Success Is as Much about Managing Expectations as It Is about Results

Interestingly, we humans have a very strong psychology connected to our expectations. We are remarkably willing to see most outcomes as positive if they exceed our expectations—even if the outcomes are frankly not very good. This is an important realization for senior managers and leaders.

In this vein, the comic strip character Calvin, from Calvin and Hobbes, employed a very effective modus operandi with his parents. He purposely strove to be mediocre, average, even below average at times. Even as a little kid, he knew that by doing so he could impress his parents any time he wanted simply by being better than mediocre.

The same psychology exists in professional organizations. There is an art and a science to creating expectations that you are usually able to exceed. As an example, Southwest Airlines has brilliantly mastered something that the legacy carriers (American, Delta, etc.) are truly miserable at doing: managing flight delays. Any delay is bad, right? The airline has failed to deliver on the contract. However, at Southwest, when there is a delay, the gate agents will announce a delay time that is almost always longer than the actual delay! I don’t know what formula they use, but if they say the flight will be delayed for 35 minutes, it is usually delayed for less time, say 25 minutes. The customer suddenly thinks their flying experience has greatly improved and the airline has delivered, even when the flight is late!

As managers and leaders, to a great extent, our own success is similarly tied to our ability to manage expectations as much as it is connected to our performance. Let’s be clear that this is not about being “Calvin” from the comic strip. There are big downsides to consistently managing expectations downward. However, whether we are managing expectations to those above, beside, or below us in the organization, there is significant value in carefully finding a balance between what might be optimistically achieved vs. what is likely to be achieved. Relatedly, have a look at this post to see the big downsides of telling your boss or bosses what you think they want to hear vs. what you believe is true.

If five things all have to go right to achieve a goal, a budget, or any other outcome, and you lead people to believe you will succeed, then you are putting an exceptional amount of risk into the expectation. Likewise, if you commit to an extraordinarily high target of some kind, even if you experience excellent performance and come close, you will have “failed” to deliver. Using the airline example, people hate legacy carriers because they say a delay will be 35 minutes and it almost always turns out to be much more than that.

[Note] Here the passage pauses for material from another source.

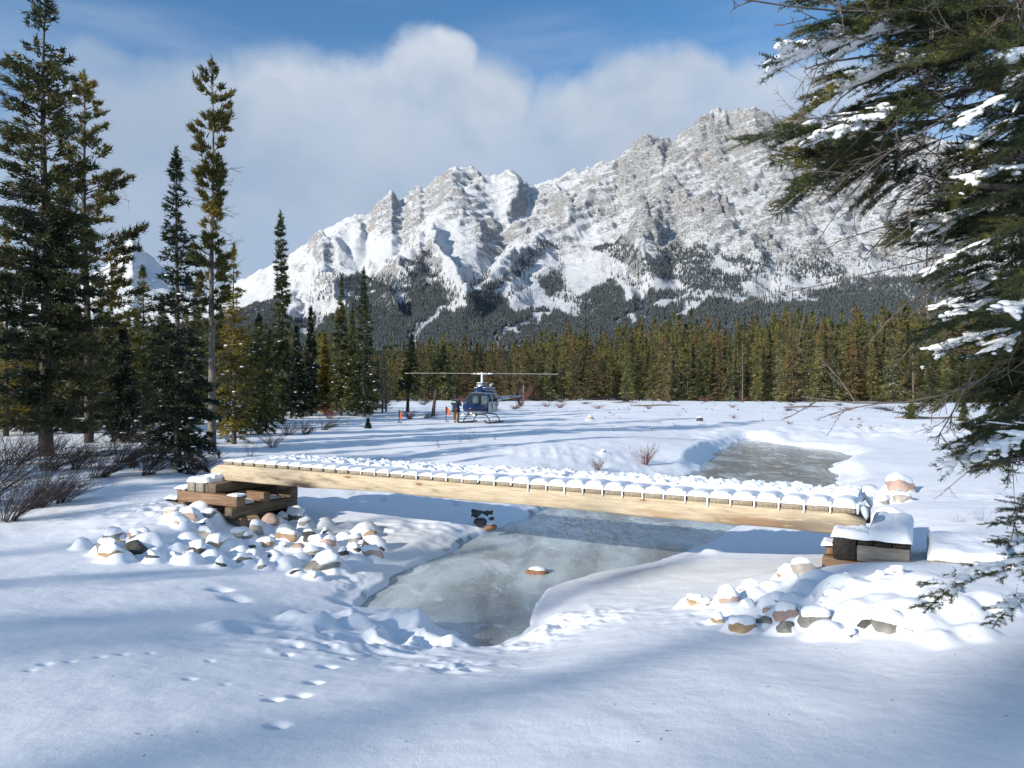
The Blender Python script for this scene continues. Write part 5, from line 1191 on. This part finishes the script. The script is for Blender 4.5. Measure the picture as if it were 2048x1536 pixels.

It’s less about the number than it is about the fact that the expectation wasn’t achieved.

On the other hand, if you say that you are confident that you or your team will achieve something in the future because you are already at the target, then you are being disingenuous. Moreover, you cannot “lowball” expectations forever. The expectations you set have to be credible.

In short, there is no “upside” in building overly optimistic expectations. You may get some brief kudos for making people think you will deliver huge results, but if you don’t deliver, then you have two problems—you didn’t succeed and you lose credibility. You are better off generating expectations that show meaningful performance, but that are more likely to be achieved than not. At least as importantly, you want to have some un-committed “operational levers” in your back pocket, which is discussed in another post.